══ SUPPLIED DATA ══

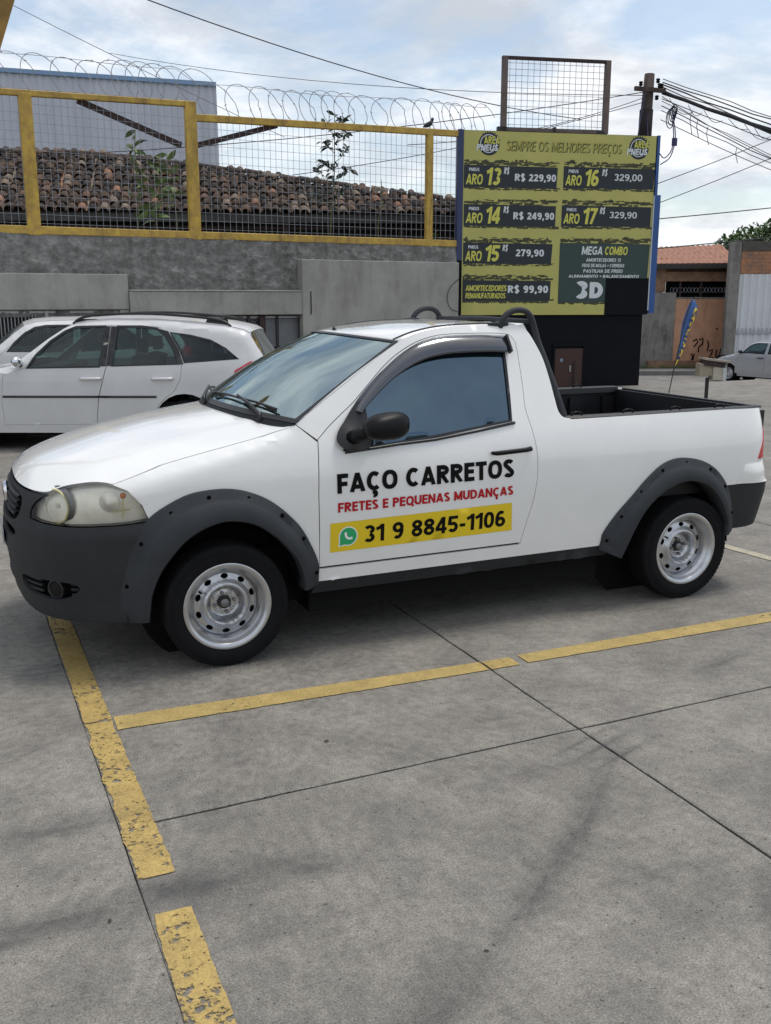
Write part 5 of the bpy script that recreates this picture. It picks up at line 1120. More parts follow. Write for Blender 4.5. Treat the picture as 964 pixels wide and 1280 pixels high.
# ------------------------------------------------------------------ tiled house behind the fence
HA = Vector((-.792, 17.24, 3.458)); He = Vector((.9739, -.2269, .006)).normalized(); Hg = Vector((.1962, .8548, .4804)); Hg = (Hg-He*Hg.dot(He)).normalized(); Hn = He.cross(Hg)
house = empty('tiled_house', HA, 0, 'low house with a weathered clay barrel tile roof behind the yellow fence', 'house')
def Hp(u, v, w=0): return He*u + Hg*v + Hn*w
topv = lambda u: float(np.interp(u, [-6, -.46, .22, 2.45, 5.09, 7.17, 10.18, 12.6], [3.1, 3.0, 2.92, 2.84, 2.13, 1.45, .55, .0]))
TILE = bpy.data.materials.new('weathered clay tile'); TILE.use_nodes = True
def tile_nodes(m, island):
    t = m.node_tree; b = t.nodes['Principled BSDF']; b.inputs['Roughness'].default_value = .9
    src = t.nodes.new('ShaderNodeNewGeometry').outputs['Random Per Island'] if island else t.nodes.new('ShaderNodeObjectInfo').outputs['Random']
    r = t.nodes.new('ShaderNodeValToRGB'); r.color_ramp.interpolation = 'CONSTANT'; cols = [(0, (.070, .047, .034)), (.22, (.038, .031, .026)), (.42, (.11, .070, .047)), (.60, (.055, .042, .033)), (.74, (.17, .100, .066)), (.86, (.26, .20, .15)), (.95, (.34, .18, .11))]
    while len(r.color_ramp.elements) < len(cols): r.color_ramp.elements.new(.5)
    for e, (p, c) in zip(r.color_ramp.elements, cols): e.position = p; e.color = (*c, 1)
    t.links.new(src, r.inputs[0]); n = t.nodes.new('ShaderNodeTexNoise'); n.inputs['Scale'].default_value = 14; n.inputs['Detail'].default_value = 6; g = t.nodes.new('ShaderNodeNewGeometry'); t.links.new(g.outputs['Position'], n.inputs[0])
    r2 = t.nodes.new('ShaderNodeValToRGB'); r2.color_ramp.elements[0].position = .35; r2.color_ramp.elements[1].position = .65; r2.color_ramp.elements[0].color = (.45, .45, .45, 1); r2.color_ramp.elements[1].color = (1.1, 1.1, 1.1, 1); t.links.new(n.outputs['Fac'], r2.inputs[0])
    mx = t.nodes.new('ShaderNodeMix'); mx.data_type = 'RGBA'; mx.blend_type = 'MULTIPLY'; mx.inputs[0].default_value = 1; t.links.new(r.outputs[0], mx.inputs[6]); t.links.new(r2.outputs[0], mx.inputs[7]); t.links.new(mx.outputs[2], b.inputs['Base Color'])
tile_nodes(TILE, False); TILE2 = bpy.data.materials.new('weathered clay tile, joined'); TILE2.use_nodes = True; tile_nodes(TILE2, True)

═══

STATED EXERCISE
Output the lines above in full and exactly as given, omitting any pictures.

RESPONSE TO THE TASK
Write part 5 of the bpy script that recreates this picture. It picks up at line 1120. More parts follow. Write for Blender 4.5. Treat the picture as 964 pixels wide and 1280 pixels high.
# ------------------------------------------------------------------ tiled house behind the fence
HA = Vector((-.792, 17.24, 3.458)); He = Vector((.9739, -.2269, .006)).normalized(); Hg = Vector((.1962, .8548, .4804)); Hg = (Hg-He*Hg.dot(He)).normalized(); Hn = He.cross(Hg)
house = empty('tiled_house', HA, 0, 'low house with a weathered clay barrel tile roof behind the yellow fence', 'house')
def Hp(u, v, w=0): return He*u + Hg*v + Hn*w
topv = lambda u: float(np.interp(u, [-6, -.46, .22, 2.45, 5.09, 7.17, 10.18, 12.6], [3.1, 3.0, 2.92, 2.84, 2.13, 1.45, .55, .0]))
TILE = bpy.data.materials.new('weathered clay tile'); TILE.use_nodes = True
def tile_nodes(m, island):
    t = m.node_tree; b = t.nodes['Principled BSDF']; b.inputs['Roughness'].default_value = .9
    src = t.nodes.new('ShaderNodeNewGeometry').outputs['Random Per Island'] if island else t.nodes.new('ShaderNodeObjectInfo').outputs['Random']
    r = t.nodes.new('ShaderNodeValToRGB'); r.color_ramp.interpolation = 'CONSTANT'; cols = [(0, (.070, .047, .034)), (.22, (.038, .031, .026)), (.42, (.11, .070, .047)), (.60, (.055, .042, .033)), (.74, (.17, .100, .066)), (.86, (.26, .20, .15)), (.95, (.34, .18, .11))]
    while len(r.color_ramp.elements) < len(cols): r.color_ramp.elements.new(.5)
    for e, (p, c) in zip(r.color_ramp.elements, cols): e.position = p; e.color = (*c, 1)
    t.links.new(src, r.inputs[0]); n = t.nodes.new('ShaderNodeTexNoise'); n.inputs['Scale'].default_value = 14; n.inputs['Detail'].default_value = 6; g = t.nodes.new('ShaderNodeNewGeometry'); t.links.new(g.outputs['Position'], n.inputs[0])
    r2 = t.nodes.new('ShaderNodeValToRGB'); r2.color_ramp.elements[0].position = .35; r2.color_ramp.elements[1].position = .65; r2.color_ramp.elements[0].color = (.45, .45, .45, 1); r2.color_ramp.elements[1].color = (1.1, 1.1, 1.1, 1); t.links.new(n.outputs['Fac'], r2.inputs[0])
    mx = t.nodes.new('ShaderNodeMix'); mx.data_type = 'RGBA'; mx.blend_type = 'MULTIPLY'; mx.inputs[0].default_value = 1; t.links.new(r.outputs[0], mx.inputs[6]); t.links.new(r2.outputs[0], mx.inputs[7]); t.links.new(mx.outputs[2], b.inputs['Base Color'])
tile_nodes(TILE, False); TILE2 = bpy.data.materials.new('weathered clay tile, joined'); TILE2.use_nodes = True; tile_nodes(TILE2, True)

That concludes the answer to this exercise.